Physicists don’t make it easy for sci-fi writers, not those who want to write about time travel, that is. Yes, they allow us a few, measly possibilities – you could drag one end of a wormhole off on a near-lightspeed round trip (if you could build a wormhole and if you could find a way to drag one end of it), you could build a contraption that exploits frame dragging by rotating laser cylinders (if you had near-infinite amounts of energy at your disposal), or you could try transferring information through time with tachyons (if such particles even exist), but that’s about all the options you get.
Yes, you can wave your arms and talk quickly about the missing singularity in loop quantum gravity, hop into a black hole and Bob’s your uncle, but, if you want to stick with real physics, even the wildly speculative stuff, time, my friend, is a bitch.

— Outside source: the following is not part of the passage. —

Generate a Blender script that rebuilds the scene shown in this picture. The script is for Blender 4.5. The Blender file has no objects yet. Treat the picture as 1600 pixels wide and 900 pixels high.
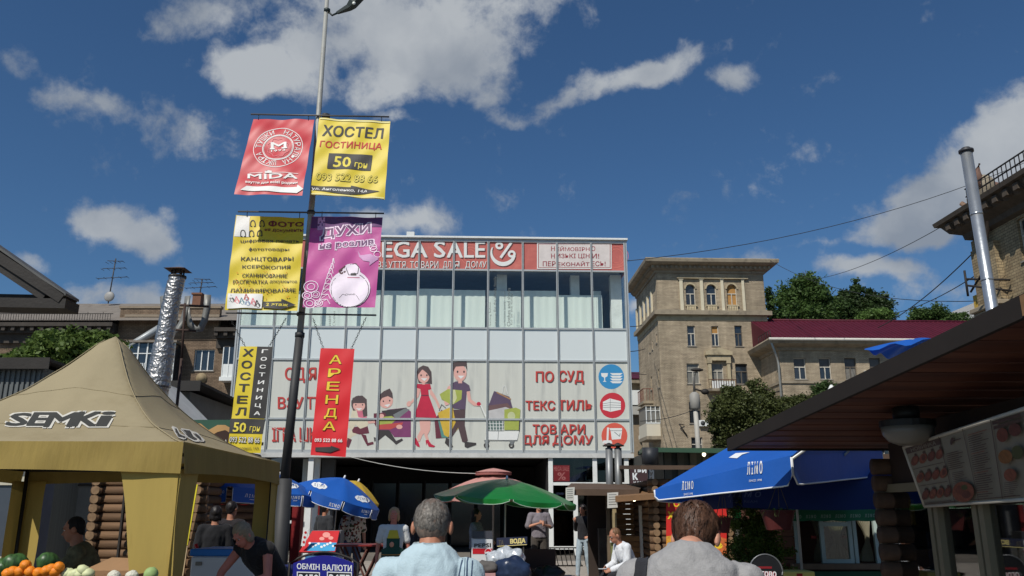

And yet we love the knots that chrononauts tie themselves into as the paradoxes pile one upon the other. We love the idea that, if you could just go back and do that one thing differently, or go forward and see how it all works out, our lives – everybody’s lives – could be so much better.
Time travel is about abolishing regret, righting wrongs, avoiding terrible mistakes. And if that means a journey in time must defy the laws of the Universe, then punch in the destination, throw the lever, and let’s be off.
For those unencumbered by any knowledge of physics, time travel is as easy as pie. There are countless stories of magical transportation between the ages. These paranormal “timeslip” stories with their magical objects, portals, or “gifted” people don’t get hung up on temporal anomalies, focusing instead on the Roman legionnaire’s oiled muscles, or the Byronic curls of a Mr. Darcy lookalike’s untameable hair. (I mock it, of course, but for a really good timeslip novel, try Daphne du Maurier’s The House on the Strand.)
Science fiction writers have only three ways of coping with the miserable paucity of physically plausible time travel methods. The first is to just suck it up, drag that wormhole, fly through the black hole (with your despaghettification shields on max), and reply with “quantum weirdness” whenever awkward questions are asked on fan forums. My all-time favourite SF novel in this category is Gregory Benford’s Timescape, wherein a future scientist warns us of the catastrophic ecological mistake we’re all about to make, by sending messages on a beam of tachyons. Sadly, we now know that even 10,000 climate scientists yelling “Don’t do it!” at the tops of their voices for two decades isn’t enough to avoid an ecological disaster, let alone a few time travelling tweets in Morse code.
The second technique for avoiding physical constraints on time travel, is simply to blast through them with unshakeable confidence that every problem can be solved. Of course we’ll go faster than light one day, we just need bigger engines. Brain uploads? Sure! I give it a couple of decades. Because, you see, progress transcends everything and the human spirit is unstoppable. In a world where few of us understand how any of our technology works, it might as well be magic. Science, many say, is just another belief system. And, if we believe hard enough, anything could happen. It’s how Star Trek does time travel. You slingshot around the Sun and – hey presto! – you’re flying backwards in time (see also, Superman).
The final technique is to use superscience. Superscience is like magic but not really. It’s the science of the far future, way beyond our understanding (like Michael Moorcock’s power rings in The Dancers at the End of Time), or it comes from an alien race (like the “time gate” in Heinlein’s “By His Bootstraps”, and Dr Who’s TARDIS – Star Trek also used alien portals for time travelling), or it is the work of brilliant genius (H.G. Wells’ time machine, or Back to the Future‘s de Lorean, for instance – or the “lob site” in my own series, Timesplash).
In many ways, superscience is the most satisfactory solution to time travel. In the absence of any real science, it allows us to explore this magnificent literary device while never surrendering the principle that all phenomena are, at root, natural, explainable, and manipulable by anyone with the knowledge and the equipment – in theory, anyway.